Enter Memorandum Opinion and Order. Plaintiff’s motion for summary judgment [47] is granted and Defendant’s motion for summary judgment [42] is denied. The Court awards attorney fees to Plaintiff for cost of preparing and responding to these motions. This case is hereby dismissed with prejudice.

The first problem, as the Seventh Circuit pointed out, is that order was “self-contradictory.” Cooke, the plaintiff, could not be entitled to summary judgment and attorney’s fees and have her case dismissed. Dismissals, in so far as most plaintiffs are concerned, are for the losers, not winners, like Cooke.

The second and more considerable problem with the district court’s order is that it ran afoul of the rule that “a judgment must provide relief to which the prevailing party is entitled.” Slip op. 2. It is insufficient, the court explained, for a judgment to state that “one motion has been granted, another denied, and an award made” but not to say “who is entitled to what.” Id.

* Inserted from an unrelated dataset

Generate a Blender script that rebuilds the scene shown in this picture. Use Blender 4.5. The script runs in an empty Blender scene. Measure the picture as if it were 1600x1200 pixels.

To her credit, Cooke recognized this problem below, which is why she filed a motion under Fed. R. Civ. P. 59(e) asking the district court “to specify how much money Jackson must pay.” But the district court corrected the problem only as to the substantive award and not for the attorney’s fees. When the appellant, Jackson Life, appealed only the award of attorney’s fees, neither party mentioned in their appellate briefs that the “unquantified award” of attorney’s fees wasn’t final. The Seventh Circuit was left to raise the issue on its own at oral argument, before it decided to dismiss the appeal for lack of appellate jurisdiction. As the court explained, “allow[ing] an appeal before quantification would set the stage for multiple appeals from a single award,” and that is a result that “the final-decision rule of 28 U.S.C. § 1291 is designed to prevent.” Id. at 4.